The activities undertaken by petitioner were done in conjunction with obtaining necessary approvals for the construction of its residential subdivision or were preconstruction activities. They were not done as part of any actual construction of the subdivision. They certainly are not similar to the examples set out in the DEC’s Enforcement Guidance Memorandum. They also are not of the substantial nature as found by the Court of Appeals in Matter of Ellington Constr. Corp. (supra). This court holds that since no actual construction had been commenced, no rights had vested triggering the exemption or grandfathering of 6 NYCRR 664.7 (a) (2) (i). To hold otherwise would allow such minimal activity as was pres*575ent in this case to defeat the entire statutory and regulatory scheme of the Freshwater Wetlands Act. The Department of Environmental Conservation has interpreted petitioner’s activities as also not triggering the regulatory exemption. The court finds this interpretation of the regulation to be not irrational or unreasonable. It is therefore entitled to great deference. (Matter of Nieckoski v New York State Dept. of Envtl. Conservation, 215 AD2d 761 [2d Dept 1995]; Matter of Thompson v Department of Envtl. Conservation, 132 AD2d 665 [2d Dept 1987].)

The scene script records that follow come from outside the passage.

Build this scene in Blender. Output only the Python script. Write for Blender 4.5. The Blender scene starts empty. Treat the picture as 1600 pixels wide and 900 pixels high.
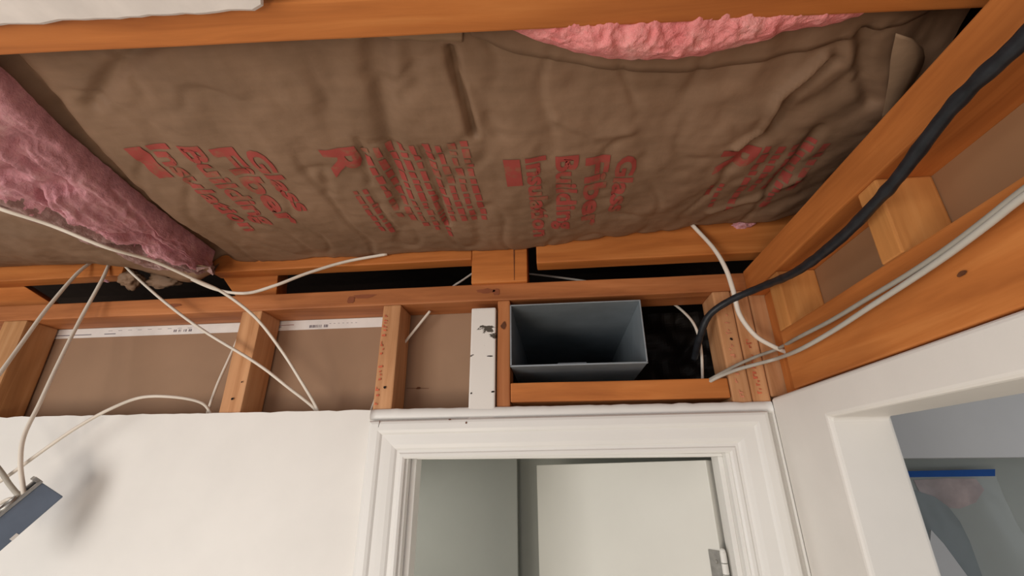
import bpy, bmesh, math, random
import numpy as np
from mathutils import Vector, Matrix, noise

random.seed(7)
H = 2.0                      # camera height; all heights below are given relative to it
S = bpy.context.scene
C = S.collection

# ------------------------------------------------------------------ camera
F = 698.0
def _n(v): return v / np.linalg.norm(v)
_Y = _n(np.array([76., 289., F]))
_Z = np.array([-10., -1670., F]); _Z = _n(_Z - _Y * (_Z @ _Y))
_X = np.cross(_Y, _Z)
M = np.stack([_X, _Y, _Z])   # world = M @ (right, down, forward)
cam = bpy.data.cameras.new('camera'); cam.sensor_fit = 'HORIZONTAL'; cam.sensor_width = 36.0
cam.lens = 36.0 * F / 1600.0; cam.clip_start = 0.02
co = bpy.data.objects.new('camera', cam); C.objects.link(co)
_r, _u, _b = M @ [1, 0, 0], M @ [0, -1, 0], M @ [0, 0, -1]
co.matrix_world = Matrix(((_r[0], _u[0], _b[0], 0), (_r[1], _u[1], _b[1], 0), (_r[2], _u[2], _b[2], H), (0, 0, 0, 1)))
S.camera = co
# measured points of the photograph turned into places of the room
def ray(u, v): return M @ np.array([u - 800., v - 450., F])
def py(u, v, d): r = ray(u, v); return r * d / r[1]
def px(u, v, d): r = ray(u, v); return r * d / r[0]
def pz(u, v, d): r = ray(u, v); return r * d / r[2]

# ------------------------------------------------------------------ world, lights, exposure
w = bpy.data.worlds.new('daylight'); S.world = w; w.use_nodes = True
w.node_tree.nodes['Background'].inputs[0].default_value = (0.93, 0.96, 1.0, 1)
w.node_tree.nodes['Background'].inputs[1].default_value = 0.55
def area(name, loc, aim, size, power, col, sy=None):
    l = bpy.data.lights.new(name, 'AREA'); l.energy = power; l.color = col
    l.shape = 'RECTANGLE'; l.size = size; l.size_y = sy or size
    o = bpy.data.objects.new(name, l); C.objects.link(o); o.location = loc
    o.rotation_euler = (Vector(aim) - Vector(loc)).to_track_quat('-Z', 'Y').to_euler()
    return o
area('window_light', (-2.0, -1.6, 1.35), (0.1, 1.0, 2.2), 1.3, 40, (1.0, 0.97, 0.93), 1.5)
area('warm_fill', (-0.7, -0.9, 1.0), (0.25, 0.9, 2.5), 0.5, 9, (1.0, 0.88, 0.74))  # added warm fill that brightens the right wall
area('closet_fill', (-0.75, 1.35, 1.95), (-0.3, 1.7, 0.6), 0.35, 2.2, (1.0, 0.97, 0.90))  # added unseen fill that brightens the closet walls
area('bath_fill', (3.2, 0.9, 1.9), (1.2, 1.6, 1.9), 0.9, 4, (0.86, 0.92, 1.0), 1.0)  # added unseen fill for the room beyond the opening
S.view_settings.view_transform = 'Standard'; S.view_settings.look = 'None'
S.view_settings.exposure = 0.0; S.view_settings.gamma = 1.0
S.view_settings.use_curve_mapping = False

# ------------------------------------------------------------------ materials
def mat(name, rough=0.7, spec=0.3):
    m = bpy.data.materials.new(name); m.use_nodes = True
    nt = m.node_tree; b = nt.nodes['Principled BSDF']
    b.inputs['Roughness'].default_value = rough; b.inputs['Specular IOR Level'].default_value = spec
    return m, nt, b
def ramp(nt, fac, stops):
    r = nt.nodes.new('ShaderNodeValToRGB'); e = r.color_ramp.elements
    while len(e) < len(stops): e.new(0.5)
    for k, (p, c) in enumerate(stops): e[k].position = p; e[k].color = (*c, 1)
    nt.links.new(fac, r.inputs[0]); return r.outputs[0]
def coords(nt, scale=(1, 1, 1), rnd=True):
    t = nt.nodes.new('ShaderNodeTexCoord'); mp = nt.nodes.new('ShaderNodeMapping')
    mp.inputs['Scale'].default_value = scale
    if rnd:
        oi = nt.nodes.new('ShaderNodeObjectInfo'); mu = nt.nodes.new('ShaderNodeMath'); mu.operation = 'MULTIPLY'
        mu.inputs[1].default_value = 37.0; nt.links.new(oi.outputs['Random'], mu.inputs[0])
        ad = nt.nodes.new('ShaderNodeVectorMath'); ad.operation = 'ADD'
        nt.links.new(t.outputs['Object'], ad.inputs[0]); nt.links.new(mu.outputs[0], ad.inputs[1])
        nt.links.new(ad.outputs[0], mp.inputs['Vector'])
    else: nt.links.new(t.outputs['Object'], mp.inputs['Vector'])
    return mp.outputs[0]
def noisen(nt, vec, scale, detail=4, rough=0.55, dist=0.0):
    n = nt.nodes.new('ShaderNodeTexNoise'); n.inputs['Scale'].default_value = scale
    n.inputs['Detail'].default_value = detail; n.inputs['Roughness'].default_value = rough
    n.inputs['Distortion'].default_value = dist
    nt.links.new(vec, n.inputs['Vector']); return n.outputs['Fac']
def bump(nt, b, h, strength, dist=0.002):
    bp = nt.nodes.new('ShaderNodeBump'); bp.inputs['Strength'].default_value = strength
    bp.inputs['Distance'].default_value = dist
    nt.links.new(h, bp.inputs['Height']); nt.links.new(bp.outputs[0], b.inputs['Normal'])
def mixc(nt, fac, a, bcol, mode='MIX'):
    m = nt.nodes.new('ShaderNodeMix'); m.data_type = 'RGBA'; m.blend_type = mode
    if isinstance(fac, float): m.inputs[0].default_value = fac
    else: nt.links.new(fac, m.inputs[0])
    for v, s in ((a, m.inputs[6]), (bcol, m.inputs[7])):
        if isinstance(v, tuple): s.default_value = (*v, 1)
        else: nt.links.new(v, s)
    return m.outputs[2]
def wood(name, axis, c0, c1, c2, rough=0.55):
    m, nt, b = mat(name, rough, 0.25)
    sc = [22, 22, 22]; sc[axis] = 1.6
    v = coords(nt, sc)
    n1 = noisen(nt, v, 1.6, 5, 0.6, 0.6)
    sc2 = [4, 4, 4]; sc2[axis] = 1.0
    n2 = noisen(nt, coords(nt, sc2), 2.0, 3, 0.5, 0.8)
    col = ramp(nt, n1, [(0.30, c0), (0.52, c1), (0.72, c2)])
    blotch = ramp(nt, n2, [(0.30, (0.72, 0.66, 0.62)), (0.62, (1.08, 1.05, 1.02))])
    nt.links.new(mixc(nt, 0.8, col, blotch, 'MULTIPLY'), b.inputs['Base Color'])
    bump(nt, b, n1, 0.25, 0.0015)
    return m
OR = ((0.42, 0.135, 0.032), (0.54, 0.185, 0.046), (0.62, 0.235, 0.065))
RD = ((0.36, 0.125, 0.042), (0.50, 0.185, 0.064), (0.58, 0.235, 0.090))
LT = ((0.50, 0.235, 0.10), (0.66, 0.345, 0.165), (0.74, 0.42, 0.22))
ORx, ORy, ORz = (wood('orange_wood_' + 'xyz'[k], k, *OR) for k in range(3))
RDx, RDz = wood('red_wood_x', 0, *RD), wood('red_wood_z', 2, *RD)
LTx, LTz = wood('pale_wood_x', 0, *LT), wood('pale_wood_z', 2, *LT)
def paint(name, col, var=0.05, rough=0.5, b_s=0.12, sc=6.0):
    m, nt, b = mat(name, rough, 0.3)
    v = coords(nt, (1, 1, 1))
    n1 = noisen(nt, v, sc, 4)
    lo = tuple(c * (1 - var) for c in col)
    nt.links.new(ramp(nt, n1, [(0.35, lo), (0.65, col)]), b.inputs['Base Color'])
    bump(nt, b, noisen(nt, v, 160, 3), b_s, 0.001)
    return m
WHITE = paint('white_wall_paint', (0.855, 0.82, 0.77))
TRIM = paint('white_gloss_trim', (0.85, 0.83, 0.79), 0.03, 0.32, 0.06)
GREYP = paint('grey_wall_paint', (0.60, 0.61, 0.56), 0.04)
DOORP = paint('off_white_door_paint', (0.80, 0.78, 0.72), 0.03, 0.4, 0.05)
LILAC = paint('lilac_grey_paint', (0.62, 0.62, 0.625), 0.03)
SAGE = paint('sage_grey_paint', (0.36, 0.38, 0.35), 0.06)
FLOORM = paint('floor_boards', (0.52, 0.40, 0.28), 0.2, 0.5, 0.1, 3)
def simple(name, col, rough=0.6, metal=0.0, var=0.12, sc=25, bs=0.1):
    m, nt, b = mat(name, rough, 0.3); b.inputs['Metallic'].default_value = metal
    v = coords(nt); n1 = noisen(nt, v, sc, 4)
    nt.links.new(ramp(nt, n1, [(0.3, tuple(c * (1 - var) for c in col)), (0.7, tuple(min(1, c * (1 + var)) for c in col))]), b.inputs['Base Color'])
    if bs: bump(nt, b, n1, bs, 0.001)
    return m
PANEL = simple('drywall_back_paper', (0.350, 0.215, 0.134), 0.85, 0, 0.06, 5)
PANELR = simple('drywall_back_paper_dark', (0.33, 0.175, 0.085), 0.85, 0, 0.06, 5)
TAPEW = simple('white_edge_tape', (0.80, 0.76, 0.72), 0.6, 0, 0.05)
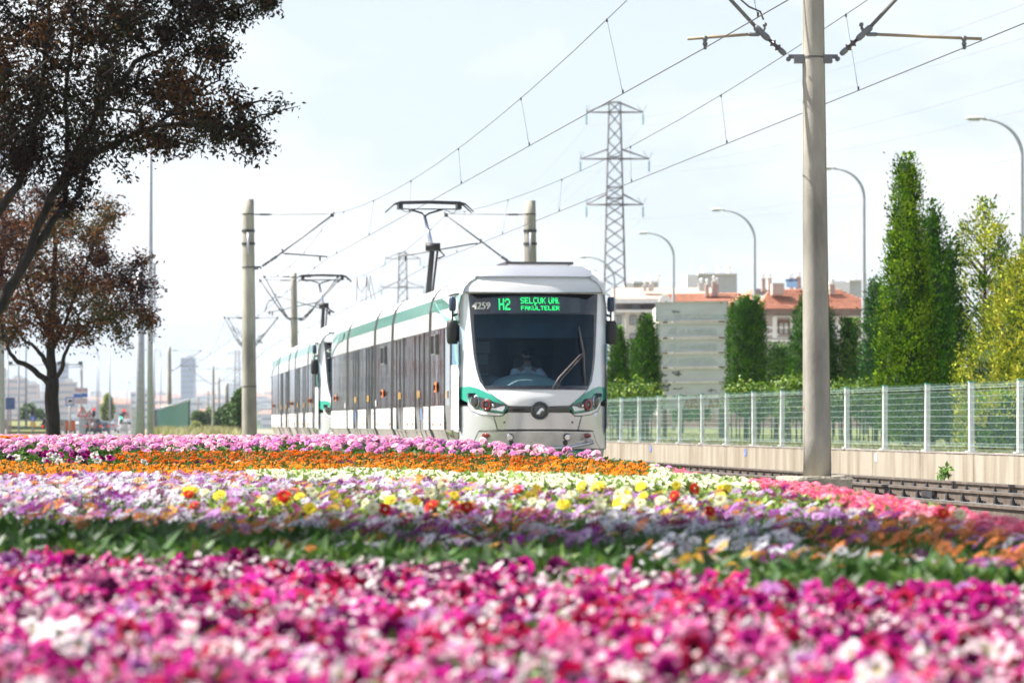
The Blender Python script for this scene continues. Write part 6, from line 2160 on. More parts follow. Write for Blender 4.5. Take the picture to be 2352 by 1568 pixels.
conifer('thuja', 'big clipped thuja with a rounded top right of the signboard', 104, 1714, [(681, 12), (686, 24), (698, 34), (720, 39), (760, 42), (860, 44), (930, 42), (955, 20)], GREEN + [(0.05, 0.12, 0.02)], 7, n=24000, size=.06, rough=.03, core=.9, group=GC, needle=True)
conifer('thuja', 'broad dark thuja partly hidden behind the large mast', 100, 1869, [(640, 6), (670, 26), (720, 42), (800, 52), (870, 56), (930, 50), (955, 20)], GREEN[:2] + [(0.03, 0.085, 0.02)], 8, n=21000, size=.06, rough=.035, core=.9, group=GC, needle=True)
conifer('thuja', 'slender thuja against the signboard edge nearest the tram', 108, 1486, [(722, 8), (740, 18), (800, 25), (860, 29), (920, 28), (950, 12)], GREEN, 9, n=16000, size=.06, rough=.05, group=GC, needle=True)
conifer('thuja', 'small thuja nearest the tram, in front of the pylon foot', 110, 1419, [(748, 3), (770, 12), (820, 20), (880, 25), (930, 24), (950, 10)], GREEN, 10, n=12000, size=.06, rough=.05, group=GC, needle=True)
conifer('young_conifer', 'small pale conifer between two thujas left of the signboard', 118, 1454, [(783, 3), (800, 9), (850, 14), (900, 15), (940, 8)], [(0.07, 0.13, 0.035), (0.05, 0.11, 0.03)], 11, n=2600, size=.09, group=GC)
conifer('young_conifer', 'short loose conifer between the big clipped thuja and the large mast', 106, 1784, [(790, 4), (815, 16), (860, 26), (910, 29), (945, 14)], [(0.07, 0.14, 0.035), (0.05, 0.11, 0.03), (0.09, 0.17, 0.04)], 12, n=5200, size=.09, rough=.12, group=GC)
conifer('young_conifer', 'short pale green conifer right of the large mast', 100, 1951, [(736, 3), (760, 12), (820, 20), (880, 27), (930, 26), (950, 12)], [(0.08, 0.15, 0.03), (0.10, 0.18, 0.04), (0.05, 0.12, 0.03)], 13, n=6200, size=.09, rough=.11, group=GC)
# bright vines and shrubs over the fence line
def shrub(label, Y, x0, x1, y0, y1, seed, n=4200, cols=None, size=.105, group='bright green climbing shrubs behind the fence'):
    r = np.random.default_rng(seed)
    s = Y / FPX
    o = P((x0 + x1) / 2, 973, Y); o.z = .27
    root = empty('climbing_shrub', o); tag(root, label, 'shrub', group)
    nc = max(24, int((x1 - x0) * (y1 - y0) / 55))
    cx_ = x0 + (x1 - x0) * r.random(nc); cy_ = y0 + (y1 - y0) * r.random(nc) ** 1.0
    cpos = np.array([list(P(a, b, Y) - o) for a, b in zip(cx_, cy_)]); cpos[:, 1] = (r.random(nc) - .5) * 1.6
    j = r.integers(0, nc, n)
    pos = cpos[j] + r.normal(0, 1, (n, 3)) * np.array([.16, .18, .14])
    up = pos[:, 2] > (P(0, y0 + 10, Y) - o).z
    cols = np.asarray(cols or [(0.07, 0.15, 0.012), (0.12, 0.21, 0.016), (0.035, 0.09, 0.010), (0.18, 0.26, 0.025)])
    c = cols[r.integers(0, len(cols), n)] * (.7 + .6 * r.random((n, 1)))
    R = rotmats(r.random(n) * 6.3, .2 + 1.2 * r.random(n), r.random(n) * 6.3)
    link('foliage', mesh_from('foliage', *scatter(leaf_template(1, .75, .15, .3), pos, R, size * (.5 + .8 * r.random(n)), c), M_leaf), root)
    st = MB()
    for i in range(0, nc, 6):
        e = Vector(cpos[i]); st.tube([(e.x * .97, e.y * .6, 0), (e.x * .99, e.y * .8, e.z * .5), e], [.02, .014, .006], 4, cap=False)
    st.build('stem', M_bark, root)
shrub('bright leafy climber between the tram and the signboard', 103, 1400, 1506, 890, 922, 31, 2200)
shrub('bright leafy climber between the signboard and the large mast', 99, 1676, 1800, 892, 925, 32, 2200)
shrub('tall bright leafy climber hanging over the fence beside the large mast', 90, 1800, 1872, 876, 950, 33, 3000)
shrub('bright leafy climber right of the large mast below the pale conifer', 97, 1900, 2030, 888, 922, 34, 1900)
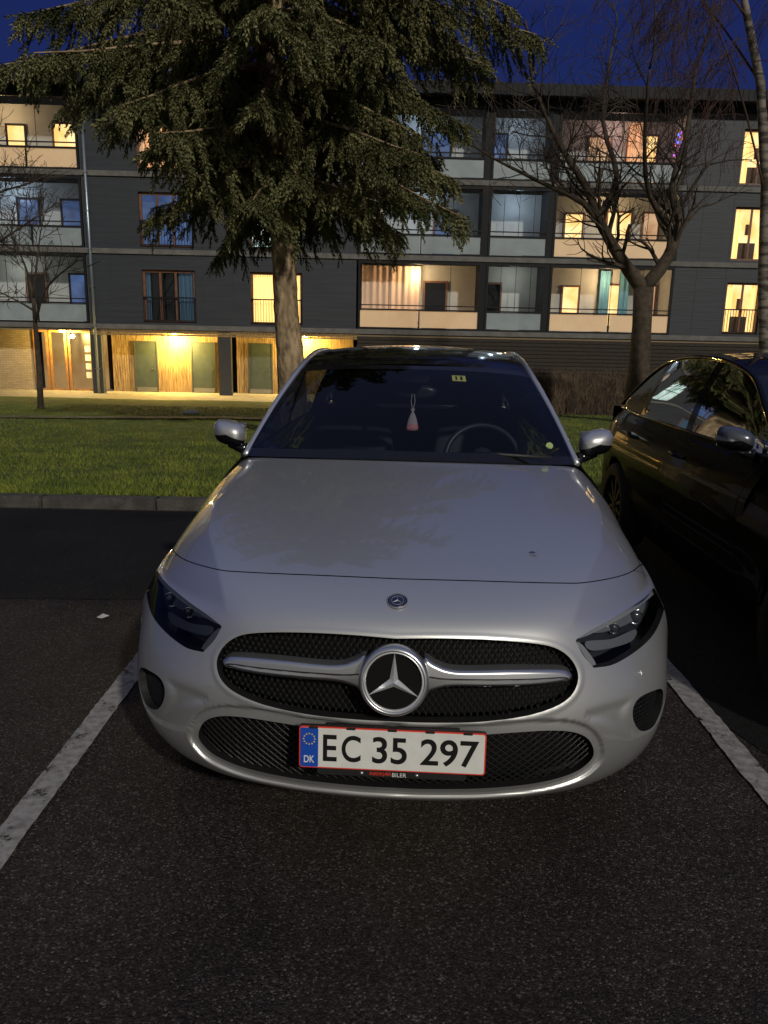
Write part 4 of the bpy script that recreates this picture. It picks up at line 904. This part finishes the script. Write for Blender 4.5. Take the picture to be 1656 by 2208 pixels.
V=np.zeros((NN,3,3)); V[:,0]=np.stack([xx+(np.random.rand(NN)-.5)*.12*(1+q_*1.6),yy,zz],1); V[:,1]=V[:,0]+np.array((.014,0,0)); V[:,2]=V[:,0]+np.stack([(V[:,0,0]-xx)*1.2+np.random.randn(NN)*.03,np.random.randn(NN)*.04-.04,.15+.22*np.random.rand(NN)],1)
trimesh('hedge_twigs',V.reshape(-1,3),np.arange(3*NN).reshape(-1,3),mat('hedge_twigs',(.14,.095,.06),.9,col2=(.045,.032,.022),ns=4),hd)
# ================================================================== LIGHT
w=bpy.data.worlds.new('World'); sc.world=w; w.use_nodes=True; t=w.node_tree; n=t.nodes; l=t.links; bg=n['Background']
tc=n.new('ShaderNodeTexCoord'); sx=n.new('ShaderNodeSeparateXYZ'); l.new(tc.outputs['Generated'],sx.inputs[0])
rz=n.new('ShaderNodeValToRGB'); e=rz.color_ramp.elements; e[0].position=0.; e[0].color=(.018,.030,.10,1); e[1].position=1.; e[1].color=(.10,.125,.21,1); x=e.new(.34); x.color=(.010,.019,.10,1); x=e.new(.6); x.color=(.065,.085,.20,1)
l.new(sx.outputs['Z'],rz.inputs['Fac'])
mr=n.new('ShaderNodeMapRange'); mr.inputs['From Min'].default_value=.1; mr.inputs['From Max'].default_value=-1.; mr.inputs['To Min'].default_value=0; mr.inputs['To Max'].default_value=1; l.new(sx.outputs['Y'],mr.inputs['Value'])
mx=n.new('ShaderNodeMix'); mx.data_type='RGBA'; l.new(mr.outputs[0],mx.inputs['Factor']); l.new(rz.outputs[0],mx.inputs['A']); mx.inputs['B'].default_value=(.22,.21,.19,1)
l.new(mx.outputs['Result'],bg.inputs['Color']); bg.inputs['Strength'].default_value=1.
sl=bpy.data.lights.new('unseen_lamp_sun','SUN'); sl.energy=1.9; sl.angle=R(2.); sl.color=(1,.94,.82); so=bpy.data.objects.new('unseen_lamp_sun',sl); COL.objects.link(so)  # sun-type light standing in for an unseen parking lot lamp behind the camera
dirv=Vector((-.45,1,-.62)); so.rotation_euler=dirv.to_track_quat('-Z','Y').to_euler()
sc.view_settings.view_transform='Standard'; sc.view_settings.look='None'; sc.view_settings.exposure=0
print('twigs',twn)
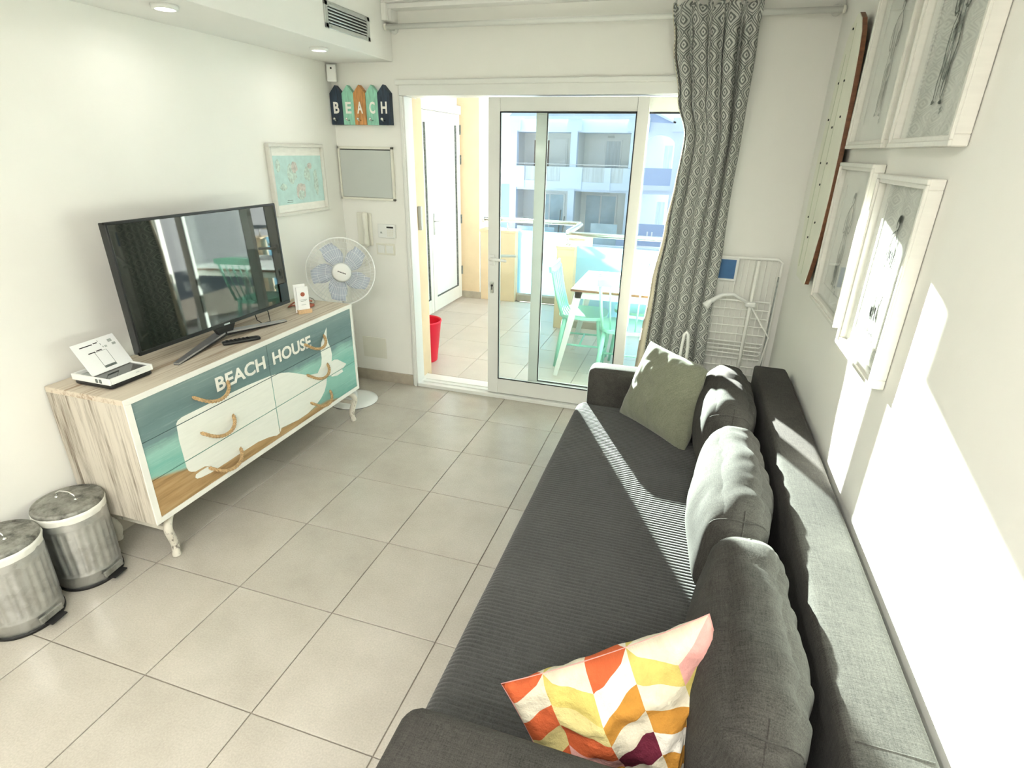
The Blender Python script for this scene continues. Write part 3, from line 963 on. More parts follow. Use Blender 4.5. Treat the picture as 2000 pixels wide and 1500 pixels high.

Lastly, there has been no unconstitutional taking of petitioner’s property as petitioner has not been denied a permit to develop its land. Petitioner has yet to apply for a freshwater wetlands permit. Petitioner is therefore premature in alleging a taking. (Matter of Wedinger v Goldberger, 71 NY2d 428, 439, supra, citing Spears v Berle, 48 NY2d 254 [1979]; Matter of Parkview Assocs. v City of New York, 71 NY2d 274 [1988], supra; Church of St. Paul & St. Andrew v Barwick, 67 NY2d 510 [1986].)

For the foregoing reasons, respondent is entitled to judgment denying the relief requested in the petition and dismissing the petition.